Rain can’t dampen market’s spirit | PostIndependent.com

Rain can’t dampen market’s spirit

Post Independent/Kelley Cox

It’s not often that Colorado farmers complain about getting too much rain.

But that is one of the few discouraging words being heard in connection with Glenwood Springs’ new Downtown Market on Tuesday evenings.

Perhaps the biggest challenge to getting the event off the ground this year has been outside organizers’ control. Rain has been a frequent visitor to the weekly market at Centennial Park and Ninth Street.

Weather aside, the endeavor is being welcomed by vendors, market-goers and downtown business people.

“I do see a lot of different people than I do on Saturdays,” said Ken Kuhns, owner of Peach Valley CSA Farm, who also participates at the Saturday farmers’ market at True Value Hardware in Glenwood Springs.

Kuhns has been happy to see a lot of tourists at the Tuesday event. For other market participants, it’s also a chance to visit with other locals.

“Everybody meets and greets, catches up. It’s fun,” said Stephen Bershenyi of Glenwood Springs, who was taking a break from his blacksmithing booth to shop at a produce stand.

A major goal for the market is bringing more people to downtown Glenwood Springs, particularly as downtown faces the looming threat from the coming opening of the Glenwood Meadows commercial development later this year. The approach appears to be having some success. Sarah Bernstein and Tigran Valdez, of Carbondale, relaxed on a bench in Centennial Park during Tuesday’s market and said they think it is a good idea.

“I saw these flowers when I was walking by. They drew me in,” Bernstein said as she clutched a sunflower-speckled arrangement she found at a booth.

Valdez chewed on some jerky after being snared by a free sample from the stand of Harry “Buster” Bates, of Silt.

“It’s great. It’s hot,” he said of the spicy treat.

Downtown business owners appear to be enjoying increased traffic the market brings.

“It’s drawing attention,” said Yillin Huang, an employee of the May Palace Chinese restaurant just down Grand Avenue from the market.

“I think it’s good. It helps business around downtown because people walk by.”

“I think we get more traffic. I think we see more browsers,” agreed Terry Dowling, who does eBay sales from a computer out of the back of the Finders Keepers store, also on Grand. “It brings traffic to the downtown. We love it.”

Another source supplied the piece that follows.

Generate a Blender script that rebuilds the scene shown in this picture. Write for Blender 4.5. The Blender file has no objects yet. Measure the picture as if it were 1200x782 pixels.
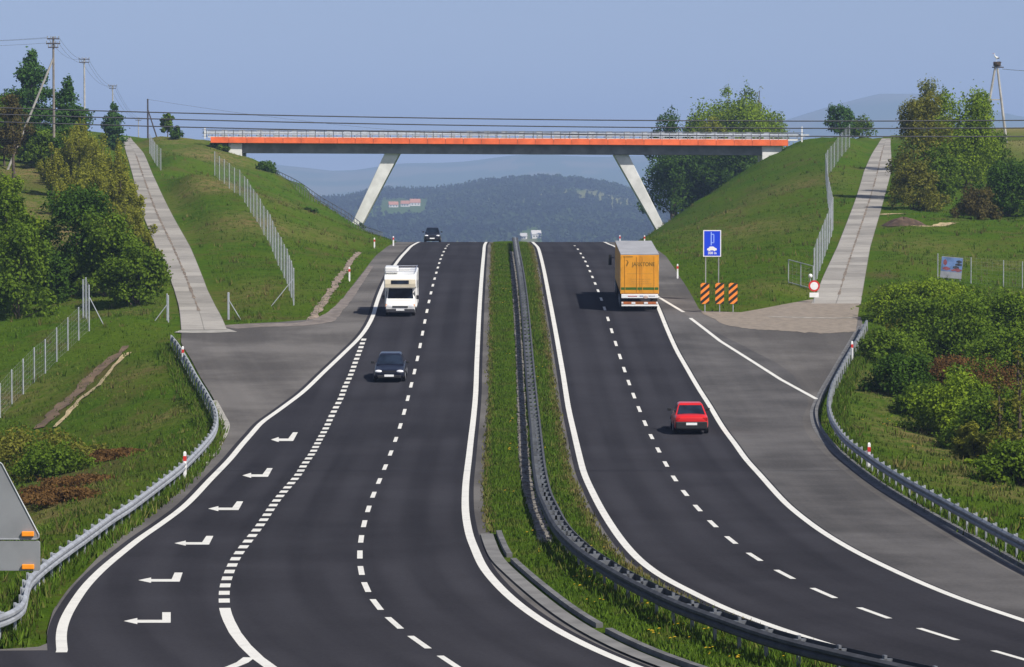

Other stores are staying open longer on Tuesday nights or putting on sales to coincide with the market, and some stands and displays are appearing on the sidewalk along Grand.

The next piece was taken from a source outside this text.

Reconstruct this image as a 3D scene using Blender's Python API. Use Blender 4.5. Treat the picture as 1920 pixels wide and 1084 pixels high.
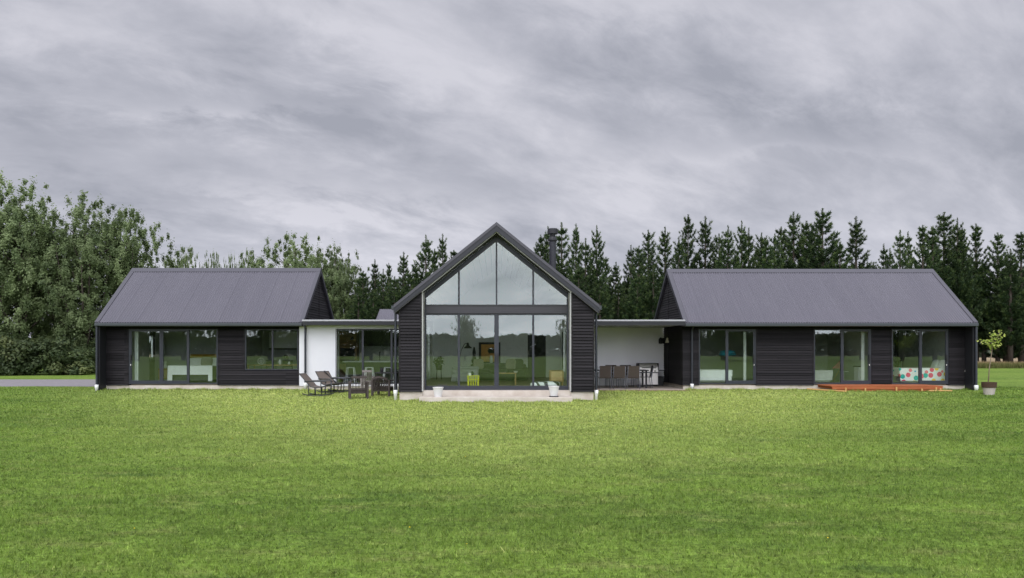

Rather than worrying about the market, Jason Higens, owner of the 8th Street Deli, joined in, setting up a booth there.

“It’s a win-win for me,” he said of the market.

“It’s also another way to show off downtown to visitors. It gives them another chance to go and see what downtown has to offer,” he said, as bacon-wrapped prawns sizzled on one of his griddles, tempting passersby.

Rona Chorman, an organizer of the market, said some area businesses that feared they would suffer from competition from market vendors are actually benefiting, because more people are coming downtown.

Vendors and organizers alike would like to see even more attendance at the market ” something good weather could help. The market was fairly busy Tuesday ” at least during the first few hours before rain arrived.

Kuhns said the frequent rains “may be an issue down the road.”

“If the farmers are expected to show up when it’s raining and lousy then should the community be expected to show up?” he asked.

Cindy Svatos, another market organizer, joked that the rains shifted from Wednesday evenings to Tuesday evenings as soon as the Summer of Jazz series, a Wednesday night tradition in Glenwood Springs and also a frequent victim of summer soakers, ended for the season.

She and other organizers are undeterred by the weather and have decided to bring the market back next year, thanks in part to vendor support.

“When we get discouraged they keep encouraging us,” she said.

Bershenyi said he’ll have to look at how he did this year before deciding whether to return next year. But he thinks the market will do even better then.

Organizers hope to attract more vendors ” something market visitors Valdez and Bernstein agreed would help. Svatos said she’d also like to see more food vendors, but of different varieties such as wineries, rather than more fruit and vegetable stands.

As Kuhns weighed produce and other orders for customers, he wondered whether Glenwood Springs eventually may be ready for a more permanent farmers market, in a facility that would be out of the weather and also could be used for other purposes.

“There’s a lot of towns that are doing that,” he said.

For now, organizers of the Tuesday market are focused on getting through the rest of this year and then preparing for 2006. This year’s market continues through Oct. 11. Hours are from 4-8p.m.